I find that the SUnny 16 rule seriously confuses people new to photography (OP as example) and meter use should be emphasized over these rules.
 
The 'sunny 16' approach does not have to be limited to bright midday sun outside shots. It's meant to be a baseline exposure setting from which any variation in the light must be compensated for in the exposure settings. So if the sun is not at midday but a bit lower in the sky - increase by a stop. If the sun is behind clouds or your subject in the open shade - increase by 2 stops. Heavy cloud cover - 3 stops. Indoors on a bright day - 4 stops. Indoors in normal artificial room light - 5 stops.... etc.

Patrice, that I just cannot get behind. I know we've been over this, and iirc you've been taking photos since my mom was in middle school, so I'm not really in a position to question you, and of course it makes sense... But I just cannot imagine working like that! It just kind of throws how I think of exposure onto it's head.
 
The 'sunny 16' approach does not have to be limited to bright midday sun outside shots. It's meant to be a baseline exposure setting from which any variation in the light must be compensated for in the exposure settings. So if the sun is not at midday but a bit lower in the sky - increase by a stop. If the sun is behind clouds or your subject in the open shade - increase by 2 stops. Heavy cloud cover - 3 stops. Indoors on a bright day - 4 stops. Indoors in normal artificial room light - 5 stops.... etc.

Patrice, that I just cannot get behind. I know we've been over this, and iirc you've been taking photos since my mom was in middle school, so I'm not really in a position to question you, and of course it makes sense... But I just cannot imagine working like that! It just kind of throws how I think of exposure onto it's head.

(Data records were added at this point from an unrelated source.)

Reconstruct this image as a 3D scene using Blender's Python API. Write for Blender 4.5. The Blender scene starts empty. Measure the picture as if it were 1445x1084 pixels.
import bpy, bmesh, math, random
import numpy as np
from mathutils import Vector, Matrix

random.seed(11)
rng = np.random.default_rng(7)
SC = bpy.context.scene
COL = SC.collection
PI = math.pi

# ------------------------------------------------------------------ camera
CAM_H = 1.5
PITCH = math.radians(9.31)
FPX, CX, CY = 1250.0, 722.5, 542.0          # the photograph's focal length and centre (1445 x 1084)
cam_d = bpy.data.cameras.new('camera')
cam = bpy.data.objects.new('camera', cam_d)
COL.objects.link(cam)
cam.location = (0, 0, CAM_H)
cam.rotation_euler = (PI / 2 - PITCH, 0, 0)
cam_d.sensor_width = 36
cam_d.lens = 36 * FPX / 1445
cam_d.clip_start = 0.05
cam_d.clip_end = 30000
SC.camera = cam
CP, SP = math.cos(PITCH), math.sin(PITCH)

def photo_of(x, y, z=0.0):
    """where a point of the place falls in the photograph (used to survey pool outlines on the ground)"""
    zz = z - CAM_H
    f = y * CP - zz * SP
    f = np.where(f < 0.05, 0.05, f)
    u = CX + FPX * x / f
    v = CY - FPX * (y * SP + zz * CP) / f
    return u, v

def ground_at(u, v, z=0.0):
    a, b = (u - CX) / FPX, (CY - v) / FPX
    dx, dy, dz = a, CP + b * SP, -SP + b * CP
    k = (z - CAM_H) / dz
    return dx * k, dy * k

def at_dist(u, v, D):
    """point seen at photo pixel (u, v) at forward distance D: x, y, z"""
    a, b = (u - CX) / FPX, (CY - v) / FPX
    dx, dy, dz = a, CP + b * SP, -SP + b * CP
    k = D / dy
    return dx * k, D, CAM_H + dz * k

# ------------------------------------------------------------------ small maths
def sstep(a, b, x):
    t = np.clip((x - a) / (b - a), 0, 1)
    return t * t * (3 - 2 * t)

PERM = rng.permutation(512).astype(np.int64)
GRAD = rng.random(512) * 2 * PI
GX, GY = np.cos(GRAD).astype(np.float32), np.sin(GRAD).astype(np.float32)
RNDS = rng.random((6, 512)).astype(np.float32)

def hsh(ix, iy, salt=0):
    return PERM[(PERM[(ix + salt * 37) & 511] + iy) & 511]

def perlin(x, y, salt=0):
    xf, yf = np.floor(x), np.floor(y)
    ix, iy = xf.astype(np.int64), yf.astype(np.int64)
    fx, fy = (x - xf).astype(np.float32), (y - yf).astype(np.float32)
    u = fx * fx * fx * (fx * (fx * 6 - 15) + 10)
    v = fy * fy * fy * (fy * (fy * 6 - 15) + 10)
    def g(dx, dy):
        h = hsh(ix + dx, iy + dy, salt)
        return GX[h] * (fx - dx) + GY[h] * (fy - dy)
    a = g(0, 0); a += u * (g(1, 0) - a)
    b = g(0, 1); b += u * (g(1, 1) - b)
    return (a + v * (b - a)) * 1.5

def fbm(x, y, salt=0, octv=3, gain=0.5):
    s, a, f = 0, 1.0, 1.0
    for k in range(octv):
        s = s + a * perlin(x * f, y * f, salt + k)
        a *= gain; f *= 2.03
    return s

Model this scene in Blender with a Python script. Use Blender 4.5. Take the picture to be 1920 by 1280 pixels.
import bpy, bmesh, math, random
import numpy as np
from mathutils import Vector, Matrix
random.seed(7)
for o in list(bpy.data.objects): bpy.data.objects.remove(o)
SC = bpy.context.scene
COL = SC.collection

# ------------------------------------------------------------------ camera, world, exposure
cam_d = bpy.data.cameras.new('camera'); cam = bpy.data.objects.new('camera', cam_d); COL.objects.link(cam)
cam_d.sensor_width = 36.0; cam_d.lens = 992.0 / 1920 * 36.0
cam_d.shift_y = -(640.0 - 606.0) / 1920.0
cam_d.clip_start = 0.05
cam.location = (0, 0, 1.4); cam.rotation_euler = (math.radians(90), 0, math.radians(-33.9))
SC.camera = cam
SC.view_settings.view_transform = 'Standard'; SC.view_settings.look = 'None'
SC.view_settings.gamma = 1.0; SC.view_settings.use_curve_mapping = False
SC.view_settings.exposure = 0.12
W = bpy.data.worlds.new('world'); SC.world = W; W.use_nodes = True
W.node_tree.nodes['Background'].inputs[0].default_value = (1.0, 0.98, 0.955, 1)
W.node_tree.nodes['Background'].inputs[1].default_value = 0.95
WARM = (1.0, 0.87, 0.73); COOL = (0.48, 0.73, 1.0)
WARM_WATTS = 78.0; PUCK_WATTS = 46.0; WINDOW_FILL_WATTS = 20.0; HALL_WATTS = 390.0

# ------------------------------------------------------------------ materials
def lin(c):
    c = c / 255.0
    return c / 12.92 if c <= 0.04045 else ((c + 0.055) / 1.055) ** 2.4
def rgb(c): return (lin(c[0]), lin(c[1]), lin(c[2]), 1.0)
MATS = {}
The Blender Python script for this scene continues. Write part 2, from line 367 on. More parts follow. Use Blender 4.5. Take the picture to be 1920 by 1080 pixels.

Ever had to shoot with a body that did not have a light meter? Judging the light becomes second nature after a while.
 
I mean, I understand Sunny 16 and I've even played with it for shots of the moon... but usually, once I'm at Sunny 16, unless the conditions happen to be spot on for it, I find myself adjusting .. so anymore I've just gotten to where I bypass that as part of my thought process. I have a light meter, I know how to view a histogram and I'm comfortable in manual... I can see where it would have been excellent in situations with film cameras and no light meter on hand (assuming the camera is old enough not to have one).. but I've found little use for Sunny 16 when shooting with a DSLR.
 
F16 1/125 indoors?

Come on

Doesn't take much to realise that will be drastically underexposed.
 
The 'sunny 16' approach does not have to be limited to bright midday sun outside shots. It's meant to be a baseline exposure setting from which any variation in the light must be compensated for in the exposure settings. So if the sun is not at midday but a bit lower in the sky - increase by a stop. If the sun is behind clouds or your subject in the open shade - increase by 2 stops. Heavy cloud cover - 3 stops. Indoors on a bright day - 4 stops. Indoors in normal artificial room light - 5 stops.... etc.

Patrice, that I just cannot get behind. I know we've been over this, and iirc you've been taking photos since my mom was in middle school, so I'm not really in a position to question you, and of course it makes sense... But I just cannot imagine working like that! It just kind of throws how I think of exposure onto it's head.

Ever had to shoot with a body that did not have a light meter? Judging the light becomes second nature after a while.

With that in mind, maybe it wouldn't hurt me to get a film camera with no light meter and challenge myself to get familiar with making those judgements.
 
F16 1/125 indoors?

Come on

Doesn't take much to realise that will be drastically underexposed.

Not for someone who understands exposure .. I have a lot of friends who couldn't tell you what aperture values or shutter speeds are/mean though.
 
Understanding Exposure by Bryan Peterson - get the book - read the book - learn the exposure - master the camera :)

That or generally any good photography book will present the subject to you. It might take a while to learn but its time well spent and will help you a lot.